Remember the person wondering if she should choose the office nearer to her boss or nearer to all her colleagues?
Here’s her update:
I’m the one who wrote about choosing an office by my friends or in the nicer area closer to my boss. In the end, I indicated the office I wanted was at the end of the “boss’s” row, and that was agreed upon.
Then I went on vacation.
A co-worker who has significantly less seniority than I, but who is one grade higher, although we both report to the same boss, decided she wanted my office instead of the one she had originally agreed to, next to mine. I think it ended up being minutely smaller than mine, and she is so hung up on status that it made a difference to her. Because I was monitoring my emails on vacation I spotted this right away, and mentioned it to the boss. She said she’d take care of it.
To make a long story short, she strung me along for two months, and when I confronted her about her reneging on the agreement, and the fact that I was there longer, she said the other worker had been really upset so she had to let her keep the office, and would I mind taking the other one. I asked her if I was being punished for something, or if I had done something wrong, and stated that this was a clear indication that the other person was worthy of more consideration than myself, and that thanks, no, I don’t take sloppy seconds and that I would take the other office I had originally been considering. I also told her that I resented that she strung me along, but that I had already wasted enough time being upset, and from that point onwards I would not discuss the situation again and continue to work in a professional manner.
I feel disrespected by my boss, and by my co-worker who knew that office was supposed to be mine but who threw her temper tantrum until she got it.
But, in my job I have great freedom to come and go, with a very flexible work schedule which is far more important to me than office placement. So I have chosen to stay. And I’m closer to the lunch room.
Seriously? That was your reaction? Get a life. Really.
Which office you have doesn't matter unless those types of political games carry water in your office. In which case, the entire environment is poisoned. Playing into that game, then, is just as bad… and if a slightly-smaller office is going to make YOU so upset that you're going to pout and "not discuss it any further" – then you should just be happy you have a job. Because if you worked for me, you would have been shown the door.
The surface issue is about who gets the nicer stuff (and what it signifies). I think an issue to pay attention to is that a coworker "threw a tantrum and got her way," and the boss reacted passively. Is this the usual dynamic at the workplace, or an exception?
The issue sounds petty but I think the original poster is referring to some kind of government workplace. Note the mention of the words "seniority" and "grade". Based upon my experience, sometimes the dynamics of government work environments are peculiar. A co-worker openly throwing tantrums and then getting their way as the OP described isn't unusual.
I am taking that by seniority you mean longer years of experience / longer time in the company.
And by grade I am taking that the person earns more than you / has more responsibility.

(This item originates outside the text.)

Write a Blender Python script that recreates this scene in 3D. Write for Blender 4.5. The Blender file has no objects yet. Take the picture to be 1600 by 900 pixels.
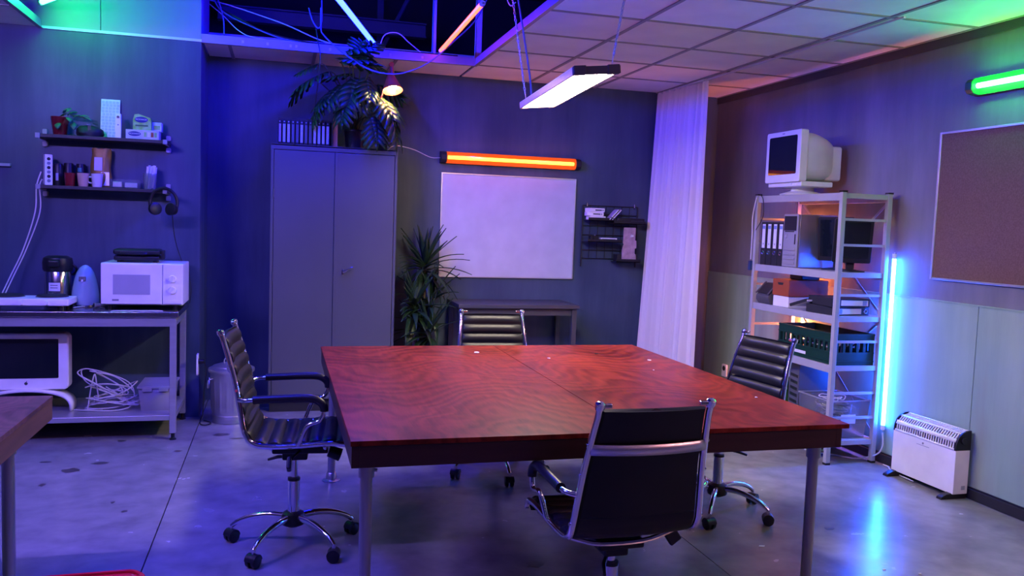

Given that you people think office size matters, no wonder the person of higher grade wanted the coveted office. May be she did not realize that the office was up for grabs.
You, dear person, are also very 'hung up for status' and being a whiny little snot at that. And it was priceless the way you reacted to the boss.
I wonder if the boss can order a new spine along with the office supplies? I am surprised that that the boss havent written to AAM on advice to handle tantrum throwing whiny employees (x2).
Hey, Anonymous above, can you keep the tone a little more civil and respectful? Feel free to disagree and present your opinion, just do it a little more thoughtfully please.
I don't think the OP's reaction was whiny at all. As Seasick Mermaid said, it seems that she was less upset about not getting the office (in her OP she seemed pretty equally torn between the two), and more upset that her coworker was able to get her way by being difficult. I would not like to work in an environment where tantrums and being difficult are rewarded and those who react calmly and reasonably are given less compensation.